I assumed the output of the fuel-rich preburner would be a lot like the fuel, since only a small amount of the fuel is burned in the preburner (that has to be the case, otherwise staged combustion would not be efficient).
Quote from: Proponent on 10/27/2014 10:30 pmI assumed the output of the fuel-rich preburner would be a lot like the fuel, since only a small amount of the fuel is burned in the preburner (that has to be the case, otherwise staged combustion would not be efficient).It is but incomplete combustion means the rest is quite messy soup. Combustion of methane happens in numerous steps and it is a lottery how far each methane molecule gets in the intermediate steps before there's no more oxygen to drive the reaction to final products, water and CO2.
A question follows. Could a vehicle with these higher impulse fuels be launched from Earth benefiting from the higher impulse efficiency and be in situ refueled on Mars using old fashioned methane? The same engine with two different fuels.

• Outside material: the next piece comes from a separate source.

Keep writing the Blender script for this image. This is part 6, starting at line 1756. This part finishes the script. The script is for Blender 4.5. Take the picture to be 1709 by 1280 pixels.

Steven Pietrobon: I think Zubrin himself has fully acknowledged that Ethylene is completely superior to Methane and if he had the whole thing to do over again he would have pushed that instead as it's synthesis is almost as easy as methane, higher hydrocarbons not so much.Lower hydrogen needs for Ethylene and easier refrigeration (practically none on Mars) are considered even more important then the density and impulse values. The only reason to go for Methane now is that fact that everyone is developing LNG based engines for launch vehicles now and you could reuse thouse engines on Mars, but even then I suspect a dual fuel engine would be possible and advantageous.